Tuttavia, nulla impedisce a uno Stato membro, quando traspone tale disposizione nella sua legislazione nazionale, di subordinare il beneficio della ragione di non esecuzione facoltativa prevista dalla disposizione al fatto che il cittadino in questione abbia soggiornato o risieduto ininterrottamente in tale Stato membro per un periodo minimo di tempo, a condizione che tale condizione non vada oltre quanto necessario per garantire che la persona richiesta sia integrata in misura sufficiente nello Stato membro esecutivo.
In secondo luogo, una trasposizione dell’articolo 4, paragrafo 6, della decisione quadro non può avere l’effetto di privare l’autorità giudiziaria esecutiva della discrezione necessaria per poter decidere se accettare o meno l’esecuzione del MAE, tenendo conto dell’obiettivo previsto di riabilitazione sociale.
Una legge come quella in questione compromette l’obiettivo della riabilitazione sociale privando l’autorità giudiziaria esecutiva del potere di valutare se i legami del cittadino di un paese terzo citato in un MAE con lo Stato membro esecutivo siano sufficienti per decidere che l’esecuzione della condanna in tale Stato membro aumenterebbe le possibilità di riabilitazione dopo la fine di quella condanna.
Inoltre, la Corte di giustizia ha affermato che, al fine di valutare se è opportuno rifiutare l’esecuzione del MAE emesso nei confronti di un cittadino di un paese terzo che soggiorna o risiede nel territorio dello Stato membro esecutivo, l’autorità giudiziaria esecutiva deve effettuare una valutazione complessiva di tutti gli elementi specifici che caratterizzano la situazione della persona richiesta, in grado di dimostrare che esistono legami tra quella persona e lo Stato membro esecutivo che possono portare alla conclusione che quella persona è sufficientemente integrata in tale Stato. Tali elementi includono i legami familiari, linguistici, culturali, sociali o economici che il cittadino di un paese terzo ha con lo Stato membro esecutivo, nonché la natura, la durata e le condizioni del suo soggiorno in tale Stato membro.

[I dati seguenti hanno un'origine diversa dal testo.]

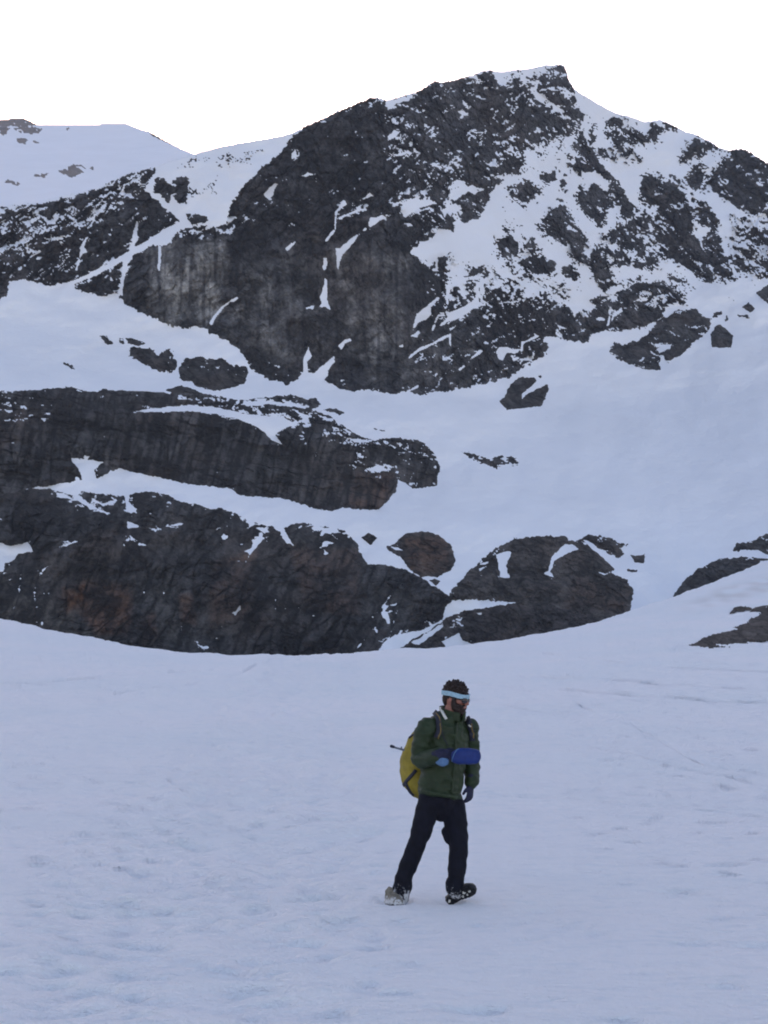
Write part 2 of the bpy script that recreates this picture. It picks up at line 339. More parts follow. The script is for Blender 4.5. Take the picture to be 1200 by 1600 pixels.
# ------------------------------------------------------------------ traced outlines
SKY = poly("-1600,420 -900,400 -500,390 -200,350 -60,330 0,322 40,318 62,316 100,305 130,299 165,288 195,271 215,266 240,261 262,252 290,245 318,236 340,230 370,224 400,219 430,214 457,208 478,196 505,185 530,172 552,163 568,157 580,151 592,152 602,157 625,150 655,141 672,130 680,126 690,129 710,125 735,118 750,112 765,109 780,112 800,109 825,107 845,102 870,100 881,101 886,112 889,124 898,138 912,148 935,162 950,170 965,177 985,182 1005,189 1018,189 1030,186 1045,192 1070,205 1090,210 1110,222 1122,229 1140,235 1158,232 1175,238 1190,250 1205,257 1260,290 1400,300 1800,380 2800,420")
DOME = poly("-900,230 -200,200 0,187 14,185 38,184 45,188 62,195 95,195 130,194 165,193 195,192 215,200 232,205 250,214 275,228 300,239 320,245 400,275 700,360")
MT_ROCK = [poly(s) for s in (
 # left ridge
 "-900,400 -200,352 -60,332 0,323 62,318 130,301 195,273 240,262 243,270 226,290 232,303 248,315 262,330 283,345 262,362 235,378 205,392 180,408 150,424 125,436 110,440 95,443 80,447 50,440 23,436 14,440 10,463 0,468 -60,480 -400,520 -900,520",
 "243,280 255,275 262,285 275,280 290,276 297,280 294,300 290,318 280,318 268,305 262,318 250,305 240,300",
 "293,336 308,333 325,338 322,348 300,351",
 # wedge under the snow ramp
 "113,443 143,433 163,423 190,407 197,417 190,433 187,458 160,462 133,457 117,450",
 # main face
 "187,465 190,433 197,417 207,400 233,387 267,380 273,363 293,357 310,353 333,353 353,350 357,325 372,301 387,286 410,260 436,241 459,211 478,196 505,185 552,163 580,151 602,159 655,143 680,126 735,118 768,110 780,130 800,128 812,118 822,130 836,128 858,108 880,99 889,122 900,158 898,170 893,180 892,196 874,213 840,221 817,230 787,249 776,275 774,292 766,303 760,325 747,341 725,348 712,340 708,361 687,357 676,372 661,376 646,387 642,398 664,406 672,414 690,401 702,396 706,404 702,430 716,440 735,425 760,420 790,440 805,440 830,452 860,462 890,475 922,486 945,463 965,457 990,445 1025,441 1050,446 1067,462 1070,475 1040,476 1035,495 1010,510 970,517 945,517 925,522 920,535 890,532 860,525 848,526 857,543 850,556 815,576 795,590 750,601 700,611 650,617 630,612 610,614 577,609 550,612 527,605 509,594 514,577 521,558 513,567 493,582 480,584 473,581 463,594 450,600 417,592 390,573 383,557 357,533 327,520 318,512 310,511 287,513 263,508 240,496 220,488 200,478",
 # right hand outcrops
 "896,260 894,249 904,241 902,230 906,207 911,206 922,230 930,241 937,256 952,267 960,279 945,279 930,267 915,271",
 "915,205 925,207 934,221 925,223", "904,301 911,297 915,305 922,290 930,286 937,294 952,309 960,324 945,327 934,324 941,339 941,357 926,346 915,339 906,324",
 "847,346 855,335 862,331 874,320 885,324 900,350 915,369 922,380 911,380 915,399 915,414 900,406 881,391 874,380 859,369 847,369 844,361",
 "952,288 966,288 978,303 990,324 992,340 975,340 964,322 952,305",
 "1001,290 1005,275 1012,271 1024,275 1035,290 1046,279 1061,294 1072,305 1076,320 1084,342 1084,365 1095,380 1102,399 1110,417 1117,440 1106,444 1087,432 1072,417 1057,410 1035,399 1027,380 1018,357 1020,339 1031,320 1012,324 999,312",
 "949,369 960,354 975,354 990,339 1012,342 1016,357 997,361 994,372 990,391 975,384 960,380", "990,391 994,372 1005,384 1012,399 1020,391 1026,414 1012,410 997,399",
 "1076,320 1087,324 1110,324 1121,342 1125,369 1132,399 1147,429 1132,436 1117,429 1106,410 1095,380 1110,357 1087,346",
 "1095,297 1110,279 1121,264 1129,249 1144,252 1159,267 1181,286 1260,320 1205,312 1181,339 1166,335 1140,316 1117,301",
 "1072,286 1084,271 1095,260 1102,271 1095,290 1087,297", "1146,241 1159,231 1177,236 1205,255 1270,290 1270,330 1205,303 1181,282 1162,264",
 "1147,339 1181,342 1205,320 1400,340 1500,440 1181,434 1174,429 1151,425 1136,402 1155,365", "1069,249 1076,230 1087,215 1106,226 1087,245",
 "975,207 994,200 1009,215 1005,222 990,219", "957,185 971,187 967,197 957,195", "952,207 960,209 975,234 994,252 975,241 960,226", "934,230 945,234 956,249 937,245",
 "784,256 799,247 814,252 806,264 784,264", "797,294 829,284 840,301 825,320 799,305", "844,275 866,269 870,282 851,286", "874,282 881,281 887,288 877,292",
 "776,376 791,369 810,376 810,402 799,414 780,399", "808,417 810,402 817,380 829,378 844,399 866,410 870,417 859,429 829,442 814,432",
 "844,440 859,432 881,444 889,466 870,462", "877,417 892,414 907,429 900,440 881,432",
 "922,399 934,386 945,399 960,410 982,402 975,414 952,417 956,440 967,444 945,458 937,444 926,429 919,417", "941,386 960,391 979,399 960,406",
 "975,436 1005,432 1001,438 982,440", "1050,432 1080,444 1080,449 1057,440", "994,410 1020,410 1020,421 997,416", "790,357 796,357 795,362 790,362",
 "1012,205 1022,198 1030,205 1024,214", "1032,190 1042,192 1052,198 1040,200", "1100,218 1112,226 1120,234 1105,230", "880,350 888,356 884,362", "893,172 905,168 914,180 909,190 898,184", "1136,300 1150,305 1146,311")]
MT_SNOW = [poly(s) for s in (
 "146,338 150,337 143,354 140,356", "133,372 137,371 131,388 136,394 129,396 120,422 117,421 126,392 125,386", "214,346 217,349 214,362 216,372 209,384 204,398 201,396 206,376 208,362",
 "270,352 284,347 262,364 232,382 205,400 180,415 150,430 115,445 112,440 148,423 178,406 205,390 232,375 256,358",
 "247,383 252,385 251,424 247,423", "192,408 200,403 199,420 194,435 191,462 187,460",
 "326,505 336,490 346,479 362,468 374,462 372,467 358,473 348,482 337,496 331,508", "473,584 475,560 482,542 484,550 488,557 480,566 482,585", "489,585 503,572 515,562 521,557 523,565 511,579",
 "528,541 538,532 547,528 550,533 541,535 533,546", "505,402 511,403 511,415 509,422 505,422", "508,436 511,438 512,455 511,470 516,484 508,479 497,481 502,474 500,464 503,458", "477,480 485,479 492,476 490,482 479,484",
 "530,325 532,315 537,312 543,320 535,324 528,330 525,342 526,358 518,368 512,375 508,377 513,368 522,358 524,330", "526,341 542,335 557,328 560,322 568,328 555,332 540,338 530,342",
 "561,312 570,308 578,301 583,306 573,309 562,314", "577,342 580,339 588,340 597,336 607,342 593,344 585,352 578,356 576,352", "565,362 570,357 577,353 572,360", "561,366 553,370 543,378 533,387 524,388 525,397 528,423 532,407 535,397 543,390 552,380 557,372",
 "412,304 420,294 430,285 434,288 428,296 427,306 419,311", "455,239 462,234 464,244 456,248", "472,275 481,269 492,272 480,277", "446,388 455,380 462,377 460,383 449,392",
 "628,317 640,313 650,308 657,312 672,312 682,318 672,320 657,324 645,332 633,339 629,333 632,327", "700,318 704,300 707,283 714,281 722,283 731,292 740,290 757,296 742,303 731,299 720,306 709,310", "690,330 700,322 712,318 722,326 712,330 700,330 694,340",
 "610,242 622,242 637,236 640,240 626,243 615,247", "672,256 680,254 690,260 705,263 690,266 680,260", "722,153 727,160 734,168 728,172 723,163", "740,116 745,118 748,131 742,126", "716,176 724,172 732,180 722,181",
 "603,160 620,155 634,148 645,146 636,158 620,162 606,172", "606,212 616,204 626,206 618,214 606,220",
 "806,108 822,108 840,104 832,120 842,128 838,140 848,152 862,160 876,170 884,185 872,178 856,166 842,158 832,146 822,134 812,120", "772,113 784,110 798,108 790,118 784,130 776,124",
 "651,490 663,482 672,473 685,464 686,466 674,480 673,492 663,500 653,505 645,516 647,505", "642,525 653,517 655,520 652,527", "624,541 632,535 630,542", "675,518 678,503 685,491 695,493 685,495 680,510",
 "697,488 707,486 717,482 728,478 735,471 743,468 758,477 750,480 740,482 733,487 720,497 700,503 683,513 693,503 700,495", "636,562 642,554 655,544 672,537 688,528 702,522 703,525 690,532 673,540 657,548 643,558", "702,522 704,522 704,540 702,536", "702,513 712,509 712,511 704,516",
 "732,564 745,550 750,547 757,548 742,558", "717,577 725,571 726,573 718,579", "775,550 780,543 792,542 800,547 812,546 808,552 792,552 785,563 778,560", "704,407 720,405 717,422 715,430 703,432", "697,447 702,443 704,447 700,475 697,473",
 "702,435 717,435 727,433 745,432 757,430 747,437 733,437 723,442 723,447 727,463 720,458 717,447 707,442", "743,440 748,440 748,470 743,468", "750,430 757,430 756,455 750,458", "747,468 757,457 773,447 785,435 787,438 783,443 763,452 753,463",
 "633,613 644,607 653,602 652,605 640,613", "801,434 811,441 827,445 844,443 861,456 879,471 896,477 913,482 905,486 898,493 887,477 870,467 848,458 827,454 811,447", "842,432 856,434 872,444 888,456 902,462 888,462 870,452 852,442",
 "955,501 957,493 970,482 972,486 959,495 955,506", "931,499 937,495 946,500 936,502", "948,510 955,467 961,460 957,478 952,508", "816,534 835,526 833,519 842,525 836,529 818,537 815,551 813,548", "864,500 872,508 886,514 874,512", "866,516 874,523 880,528 870,524", "800,560 815,556 812,560 802,564",
 "654,388 657,388 656,402", "661,392 665,392 664,410 662,410", "668,396 672,396 672,420 670,418", "675,400 679,400 677,414", "681,404 684,404 683,430 681,428", "720,408 723,408 722,430 720,430", "730,410 733,410 732,424", "764,420 767,420 766,436 764,436",
 "940,467 960,460 958,464 942,475", "1036,466 1039,466 1039,480 1036,480", "1022,462 1026,460 1025,480 1022,482", "1010,470 1000,474 990,470 1004,466")]
MT_MAT = terrain_mat('mountain rock and snow', 0.42)
NEAR_MAT = terrain_mat('valley rock and snow', 0.9, dark=(0.026, 0.027, 0.030), mid=(0.050, 0.050, 0.052), light=(0.10, 0.095, 0.085))
LUMP_MAT = terrain_mat('brown rock', 1.3, dark=(0.028, 0.025, 0.026), mid=(0.060, 0.053, 0.050), light=(0.12, 0.11, 0.10))
def zone(P, gX, gY, soft=25.0):
    s = sdf(poly(P), gX, gY, soft)
    return smooth(-soft * 0.5, soft * 0.5, s)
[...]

In particolare, quando la persona richiesta ha stabilito il centro della sua vita familiare e dei suoi interessi nello Stato membro esecutivo, si deve tenere conto del fatto che la riabilitazione sociale di quella persona dopo aver scontato la sua condanna sarà favorita dal fatto che potrà mantenere contatti regolari e frequenti con la sua famiglia e le persone a lui o lei vicine.